Inculpatory Evidence

• I’m sure I wasn’t the only one absolutely tickled by Justin Kirk’s delivery here: “Tommy, you know Mason passed the bar with only a few hours studying. He’s a lot craftier than you think.” Talking about Mason like he’s a legal John Wick. I once saw him pass the bar with a fuck-ing pen-cil. Great little goosebump moment.

• Damn, watch out for Pete Strickland, I guess. There was a sinister aura about him when he lumbered into court during Mason’s cross-examination, and he seemed none too hesitant about accepting Milligan’s invitation to a scheming sidebar near the end of the ep.

• Also, watch out for this mysterious beefy cigarette guy following our crew around. We catch a half-glimpse of him outside the Hooverville tailing Mason, then again tracking Della outside the lesbian club. It’s also safe to assume he’s the one who left the train running in a circle with a cigarette burning in an ashtray in Mason’s apartment. Yikes, the heat’s really on here, isn’t it?
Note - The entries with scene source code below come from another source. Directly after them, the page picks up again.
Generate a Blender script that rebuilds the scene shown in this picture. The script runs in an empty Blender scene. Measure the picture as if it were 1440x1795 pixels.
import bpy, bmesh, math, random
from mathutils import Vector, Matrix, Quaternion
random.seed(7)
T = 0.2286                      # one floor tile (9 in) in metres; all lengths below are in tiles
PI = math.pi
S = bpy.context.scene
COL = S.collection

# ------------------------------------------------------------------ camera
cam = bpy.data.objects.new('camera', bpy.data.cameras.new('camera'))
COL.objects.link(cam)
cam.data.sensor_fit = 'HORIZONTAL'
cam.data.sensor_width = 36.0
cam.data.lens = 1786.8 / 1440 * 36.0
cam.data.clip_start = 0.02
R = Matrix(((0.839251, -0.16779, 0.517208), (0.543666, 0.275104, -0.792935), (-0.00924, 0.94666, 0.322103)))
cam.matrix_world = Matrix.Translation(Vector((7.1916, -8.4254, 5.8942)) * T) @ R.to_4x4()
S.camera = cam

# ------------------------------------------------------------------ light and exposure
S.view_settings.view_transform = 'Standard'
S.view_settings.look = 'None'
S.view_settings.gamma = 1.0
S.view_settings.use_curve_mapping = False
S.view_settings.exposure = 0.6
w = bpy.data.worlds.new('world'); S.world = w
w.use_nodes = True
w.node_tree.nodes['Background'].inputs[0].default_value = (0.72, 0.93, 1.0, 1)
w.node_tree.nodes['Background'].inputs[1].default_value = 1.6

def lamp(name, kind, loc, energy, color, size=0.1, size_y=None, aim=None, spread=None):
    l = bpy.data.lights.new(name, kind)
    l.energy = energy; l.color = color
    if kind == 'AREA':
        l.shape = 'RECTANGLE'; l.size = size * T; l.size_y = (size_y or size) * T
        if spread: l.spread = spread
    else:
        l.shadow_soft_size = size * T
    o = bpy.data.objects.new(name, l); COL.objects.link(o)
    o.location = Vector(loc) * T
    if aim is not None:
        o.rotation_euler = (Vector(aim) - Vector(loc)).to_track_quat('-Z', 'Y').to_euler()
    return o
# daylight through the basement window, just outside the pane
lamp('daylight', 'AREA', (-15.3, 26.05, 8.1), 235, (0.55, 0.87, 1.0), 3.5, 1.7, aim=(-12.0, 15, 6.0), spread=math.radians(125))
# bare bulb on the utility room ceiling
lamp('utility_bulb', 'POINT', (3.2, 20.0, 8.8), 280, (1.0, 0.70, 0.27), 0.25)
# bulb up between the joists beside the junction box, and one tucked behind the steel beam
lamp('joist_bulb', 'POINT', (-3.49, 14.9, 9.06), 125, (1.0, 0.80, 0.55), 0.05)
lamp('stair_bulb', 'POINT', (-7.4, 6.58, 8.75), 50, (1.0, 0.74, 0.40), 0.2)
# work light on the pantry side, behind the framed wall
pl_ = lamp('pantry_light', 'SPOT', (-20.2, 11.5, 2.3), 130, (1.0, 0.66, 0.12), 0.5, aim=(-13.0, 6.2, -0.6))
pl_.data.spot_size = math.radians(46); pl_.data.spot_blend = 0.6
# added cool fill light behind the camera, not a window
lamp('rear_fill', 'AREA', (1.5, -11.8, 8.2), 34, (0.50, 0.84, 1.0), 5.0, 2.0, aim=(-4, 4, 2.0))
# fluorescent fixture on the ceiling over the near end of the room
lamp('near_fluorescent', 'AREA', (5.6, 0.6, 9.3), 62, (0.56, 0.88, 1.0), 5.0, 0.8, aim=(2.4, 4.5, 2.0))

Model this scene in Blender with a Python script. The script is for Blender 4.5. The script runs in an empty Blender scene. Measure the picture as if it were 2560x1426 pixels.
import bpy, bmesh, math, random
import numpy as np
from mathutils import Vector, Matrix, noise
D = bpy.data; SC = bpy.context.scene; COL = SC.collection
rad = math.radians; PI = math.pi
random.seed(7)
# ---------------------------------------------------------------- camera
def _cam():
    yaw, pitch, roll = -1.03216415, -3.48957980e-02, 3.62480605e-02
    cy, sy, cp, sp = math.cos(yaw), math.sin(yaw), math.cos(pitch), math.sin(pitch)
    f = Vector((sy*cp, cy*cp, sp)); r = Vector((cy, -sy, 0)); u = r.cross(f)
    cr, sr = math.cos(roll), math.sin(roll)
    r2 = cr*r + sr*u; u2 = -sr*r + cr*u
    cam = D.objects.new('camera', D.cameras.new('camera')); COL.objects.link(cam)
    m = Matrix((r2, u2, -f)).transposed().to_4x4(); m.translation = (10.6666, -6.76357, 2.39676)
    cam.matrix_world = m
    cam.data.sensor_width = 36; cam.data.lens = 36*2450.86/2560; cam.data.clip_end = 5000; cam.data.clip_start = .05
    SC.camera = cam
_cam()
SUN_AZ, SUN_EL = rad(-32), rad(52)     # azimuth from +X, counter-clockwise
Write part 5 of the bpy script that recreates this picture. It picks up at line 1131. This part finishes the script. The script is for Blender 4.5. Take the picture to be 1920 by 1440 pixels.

• I guess the ongoing “is Della’s actual girlfriend still around?” question has finally been answered. I still feel bad about how she was sidelined as a character, but now we’ve got some interesting emotional friction to work with as her love story moves forward.

• I wasn’t entirely convinced by Paul and Claira’s conversation when Paul got home from the Ozzy Jackson affair. How many times are we going to go back to the prestige TV “am I a good man??” well, you know? At the same time, the show has done a great job establishing these two as real partners in Paul’s detective work. Hell, I’m ready for a Thin Man-esque spinoff where Paul and Claira start their own private detective agency. Claira knows what’s up, so when she tells him he’s good, it carries the weight of a true assessment, not a platitude.